De qualquer jeito, vou ver se consigo arranjar um tempinho para postar a crônica. Infelizmente, não posso fazê-lo dos computadores da fundação porque eles não têm acesso a blogs,  então vai ficar um tanto quanto difícil, mas se não conseguir, vocês vão saber por que faltei ao meu compromisso semanal.

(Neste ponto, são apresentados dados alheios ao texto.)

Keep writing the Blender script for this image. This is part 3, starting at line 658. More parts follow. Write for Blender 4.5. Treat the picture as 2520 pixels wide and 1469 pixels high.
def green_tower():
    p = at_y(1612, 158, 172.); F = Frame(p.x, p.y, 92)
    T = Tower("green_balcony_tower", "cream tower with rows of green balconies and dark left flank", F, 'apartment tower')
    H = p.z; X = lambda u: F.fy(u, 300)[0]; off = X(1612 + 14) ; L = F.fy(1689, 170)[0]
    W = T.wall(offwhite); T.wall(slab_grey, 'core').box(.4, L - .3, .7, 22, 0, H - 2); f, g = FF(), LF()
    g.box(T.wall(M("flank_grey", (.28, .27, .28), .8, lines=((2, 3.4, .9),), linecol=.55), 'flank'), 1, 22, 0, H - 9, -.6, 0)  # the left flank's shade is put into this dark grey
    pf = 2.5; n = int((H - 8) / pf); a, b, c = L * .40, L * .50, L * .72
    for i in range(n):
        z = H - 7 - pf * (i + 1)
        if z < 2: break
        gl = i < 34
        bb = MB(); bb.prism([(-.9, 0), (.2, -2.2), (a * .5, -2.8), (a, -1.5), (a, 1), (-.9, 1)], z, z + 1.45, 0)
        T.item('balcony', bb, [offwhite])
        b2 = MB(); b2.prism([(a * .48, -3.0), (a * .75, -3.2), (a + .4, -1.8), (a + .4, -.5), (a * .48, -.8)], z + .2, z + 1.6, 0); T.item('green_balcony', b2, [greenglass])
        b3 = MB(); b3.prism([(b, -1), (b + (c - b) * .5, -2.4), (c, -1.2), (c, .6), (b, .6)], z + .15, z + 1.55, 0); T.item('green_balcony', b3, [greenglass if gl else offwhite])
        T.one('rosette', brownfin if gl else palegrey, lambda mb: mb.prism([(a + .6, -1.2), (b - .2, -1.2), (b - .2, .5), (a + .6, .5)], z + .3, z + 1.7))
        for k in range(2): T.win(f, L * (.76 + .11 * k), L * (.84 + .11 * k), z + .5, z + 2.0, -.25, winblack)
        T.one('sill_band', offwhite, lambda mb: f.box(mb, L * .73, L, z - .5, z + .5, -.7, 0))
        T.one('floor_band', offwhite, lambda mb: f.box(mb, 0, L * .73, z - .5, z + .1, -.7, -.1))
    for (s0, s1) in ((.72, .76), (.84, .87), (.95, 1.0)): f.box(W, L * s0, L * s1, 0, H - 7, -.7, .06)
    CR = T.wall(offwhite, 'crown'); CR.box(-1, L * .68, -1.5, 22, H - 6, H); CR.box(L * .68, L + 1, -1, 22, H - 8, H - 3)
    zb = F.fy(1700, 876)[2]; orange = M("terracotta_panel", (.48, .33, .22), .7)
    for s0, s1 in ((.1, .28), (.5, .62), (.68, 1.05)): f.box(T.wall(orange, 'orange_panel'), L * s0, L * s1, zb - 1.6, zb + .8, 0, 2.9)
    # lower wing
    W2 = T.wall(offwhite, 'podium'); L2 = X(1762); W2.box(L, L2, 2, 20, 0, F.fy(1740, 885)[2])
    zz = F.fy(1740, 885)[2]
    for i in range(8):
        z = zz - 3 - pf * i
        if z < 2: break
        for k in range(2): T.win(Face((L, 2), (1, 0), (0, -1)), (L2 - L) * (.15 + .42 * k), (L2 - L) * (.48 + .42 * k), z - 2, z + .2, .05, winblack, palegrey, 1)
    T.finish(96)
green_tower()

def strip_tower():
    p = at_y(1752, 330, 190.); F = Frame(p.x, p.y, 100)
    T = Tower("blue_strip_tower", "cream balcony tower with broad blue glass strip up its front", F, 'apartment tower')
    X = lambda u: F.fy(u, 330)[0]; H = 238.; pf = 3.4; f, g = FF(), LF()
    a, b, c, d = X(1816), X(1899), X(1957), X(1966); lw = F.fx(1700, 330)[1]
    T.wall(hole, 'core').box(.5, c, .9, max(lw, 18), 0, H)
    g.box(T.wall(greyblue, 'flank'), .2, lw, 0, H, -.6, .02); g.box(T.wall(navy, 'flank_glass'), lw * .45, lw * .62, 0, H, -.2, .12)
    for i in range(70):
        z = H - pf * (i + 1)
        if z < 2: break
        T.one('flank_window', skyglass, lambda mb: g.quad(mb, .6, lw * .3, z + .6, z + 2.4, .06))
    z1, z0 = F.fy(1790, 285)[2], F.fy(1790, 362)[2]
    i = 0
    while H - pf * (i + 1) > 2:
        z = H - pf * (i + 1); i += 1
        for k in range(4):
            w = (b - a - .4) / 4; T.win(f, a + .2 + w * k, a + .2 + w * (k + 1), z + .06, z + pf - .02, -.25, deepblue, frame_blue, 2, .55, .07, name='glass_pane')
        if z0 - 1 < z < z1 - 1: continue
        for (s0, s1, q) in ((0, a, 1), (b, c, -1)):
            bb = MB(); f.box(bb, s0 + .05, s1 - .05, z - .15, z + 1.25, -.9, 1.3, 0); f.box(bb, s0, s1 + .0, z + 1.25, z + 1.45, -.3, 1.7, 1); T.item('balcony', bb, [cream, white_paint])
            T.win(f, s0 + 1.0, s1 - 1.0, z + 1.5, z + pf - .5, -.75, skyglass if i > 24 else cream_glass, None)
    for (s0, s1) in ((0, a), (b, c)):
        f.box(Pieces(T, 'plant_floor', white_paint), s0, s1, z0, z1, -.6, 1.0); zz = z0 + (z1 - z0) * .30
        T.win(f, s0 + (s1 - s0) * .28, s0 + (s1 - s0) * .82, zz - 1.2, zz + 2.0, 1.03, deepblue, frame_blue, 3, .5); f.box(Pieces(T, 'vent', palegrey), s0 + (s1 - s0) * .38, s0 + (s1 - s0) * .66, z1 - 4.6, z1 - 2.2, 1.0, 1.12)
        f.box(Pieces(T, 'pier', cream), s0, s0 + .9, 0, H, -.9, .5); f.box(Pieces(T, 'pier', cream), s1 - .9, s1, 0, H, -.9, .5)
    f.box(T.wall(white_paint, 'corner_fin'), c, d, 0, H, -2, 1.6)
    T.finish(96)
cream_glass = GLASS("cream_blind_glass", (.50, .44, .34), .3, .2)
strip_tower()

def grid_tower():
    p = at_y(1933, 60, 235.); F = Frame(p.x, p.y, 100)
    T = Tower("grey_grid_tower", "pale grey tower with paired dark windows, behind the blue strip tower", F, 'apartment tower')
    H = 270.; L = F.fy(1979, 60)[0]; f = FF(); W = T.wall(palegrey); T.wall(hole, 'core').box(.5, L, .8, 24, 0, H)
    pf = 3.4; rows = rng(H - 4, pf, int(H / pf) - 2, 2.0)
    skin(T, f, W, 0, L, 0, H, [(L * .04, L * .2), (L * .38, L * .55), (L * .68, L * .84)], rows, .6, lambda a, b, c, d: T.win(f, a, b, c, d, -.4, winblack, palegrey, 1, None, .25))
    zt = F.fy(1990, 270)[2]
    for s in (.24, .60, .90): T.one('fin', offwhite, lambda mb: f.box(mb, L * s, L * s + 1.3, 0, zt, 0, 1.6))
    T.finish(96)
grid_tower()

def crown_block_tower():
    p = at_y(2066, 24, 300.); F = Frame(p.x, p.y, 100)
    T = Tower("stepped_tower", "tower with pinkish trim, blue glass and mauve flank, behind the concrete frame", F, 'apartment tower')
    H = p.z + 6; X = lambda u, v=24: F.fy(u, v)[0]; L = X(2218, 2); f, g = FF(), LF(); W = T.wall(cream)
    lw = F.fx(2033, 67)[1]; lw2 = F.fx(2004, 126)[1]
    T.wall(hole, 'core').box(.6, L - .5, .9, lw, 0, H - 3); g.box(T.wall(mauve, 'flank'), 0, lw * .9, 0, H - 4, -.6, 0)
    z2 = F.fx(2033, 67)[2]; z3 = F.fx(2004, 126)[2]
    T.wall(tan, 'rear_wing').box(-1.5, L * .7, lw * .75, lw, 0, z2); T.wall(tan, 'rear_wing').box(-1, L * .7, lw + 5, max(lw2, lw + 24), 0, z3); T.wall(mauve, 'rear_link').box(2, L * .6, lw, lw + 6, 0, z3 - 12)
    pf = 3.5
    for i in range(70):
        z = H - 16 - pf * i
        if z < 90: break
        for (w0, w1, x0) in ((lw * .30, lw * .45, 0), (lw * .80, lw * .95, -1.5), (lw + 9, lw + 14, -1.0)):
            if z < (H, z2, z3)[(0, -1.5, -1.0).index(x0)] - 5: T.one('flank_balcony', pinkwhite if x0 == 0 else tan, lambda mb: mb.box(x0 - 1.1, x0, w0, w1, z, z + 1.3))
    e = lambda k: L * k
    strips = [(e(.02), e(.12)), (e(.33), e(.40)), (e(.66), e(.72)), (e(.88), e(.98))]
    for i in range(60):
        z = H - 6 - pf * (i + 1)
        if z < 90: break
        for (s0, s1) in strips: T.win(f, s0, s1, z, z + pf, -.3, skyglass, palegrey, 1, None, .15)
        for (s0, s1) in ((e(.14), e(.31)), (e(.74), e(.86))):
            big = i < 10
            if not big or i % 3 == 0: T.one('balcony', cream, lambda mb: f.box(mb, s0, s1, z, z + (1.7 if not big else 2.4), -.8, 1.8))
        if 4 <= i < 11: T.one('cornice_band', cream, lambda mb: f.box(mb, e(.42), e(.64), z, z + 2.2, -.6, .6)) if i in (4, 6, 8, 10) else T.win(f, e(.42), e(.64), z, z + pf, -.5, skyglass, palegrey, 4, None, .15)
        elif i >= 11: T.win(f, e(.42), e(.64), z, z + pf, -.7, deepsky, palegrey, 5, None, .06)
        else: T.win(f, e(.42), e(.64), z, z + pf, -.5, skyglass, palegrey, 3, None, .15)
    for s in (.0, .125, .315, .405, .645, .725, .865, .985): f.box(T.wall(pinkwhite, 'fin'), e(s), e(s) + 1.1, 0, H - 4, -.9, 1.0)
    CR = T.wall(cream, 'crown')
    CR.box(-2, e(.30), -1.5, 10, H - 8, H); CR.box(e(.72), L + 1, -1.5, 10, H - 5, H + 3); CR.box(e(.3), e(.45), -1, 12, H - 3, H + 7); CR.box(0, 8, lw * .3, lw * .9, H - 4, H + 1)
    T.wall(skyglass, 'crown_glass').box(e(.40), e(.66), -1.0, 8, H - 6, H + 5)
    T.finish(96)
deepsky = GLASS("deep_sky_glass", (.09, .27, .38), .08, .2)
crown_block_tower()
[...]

E voltando à coisas mais interessantes do que dizer "Sim, senhor", aqui vai a desta semana:

    Chego à conclusão, depois de tanto tempo e tantos altos e baixos de todos os tipos, de que é imprescindível que passemos pela experiência, que vivenciemos tudo que nos toca, seja  o que for, pois é o único meio de aprender e crescer, de nos conhecer e conhecer os outros e assim nos tornar seres humanos melhores. Não podemos negar-nos a vivê-la, não podemos segurá-la, impedi-la ou manipulá-a segundo as nossas conveniências, fraquezas ou planos. Toda e qualquer experiência forma parte do plano do nosso crescimento, do nosso destino, pois a vida não é mais do que uma sucessão delas -grandes ou pequenas, felizes ou infelizes- que às vezes acontecem primeiro no corpo para depois alcançar a mente, ou vice-versa. Todo acontecimento, todo encontro, successo ou perda contém uma lição, tem um objetivo, e serve para que cheguemos à conclusões que poderemos utilizar mais adiante. O corpo é semelhante a um livro no qual registramos -consciente ou incoscientemente- todas as experiências pelas quais passamos, e não somente as nossas, as atuais, mas também as ancestrais, as históricas. Cada experiência abre uma nova porta, desencadeia um novo ciclo -ou o encerra- nos traz novas oportunidades, outras opções, às vezes surpreendentes, revela algum caminho que nos ajuda a dar o seguinte  passo justamente porque ele engloba a pergunta que nos inquieta e a sua resposta. Então, como podemos aperfeiçoar-nos na arte e na vida se não vivenciamos as experiências que nos são oferecidas?... Precisamos perguntar, precisamos trabalhar para encontrar as respostas, e para que isto aconteça devemos correr o risco de viver, de ser e estar onde o plano divino nos coloque; devemos ter nossos encontros e despedidas, as nossas dúvidas, nossas noites escuras e nossos instantes de iluminação. Trancados em algum canto distante, escondidos e acovardados diante da vida e seus desafios, morreremos, seremos inúteis, teremos perdido a oportunidade de participar da aventura que é a istória desta humanidade e, pior, a nossa parte -única e intransferível- ficará faltando na trama desta história e nunca saberemos da sua importância. Nos perguntaremos se teríamos feito alguma diferença, mas jamais saberemos a resposta."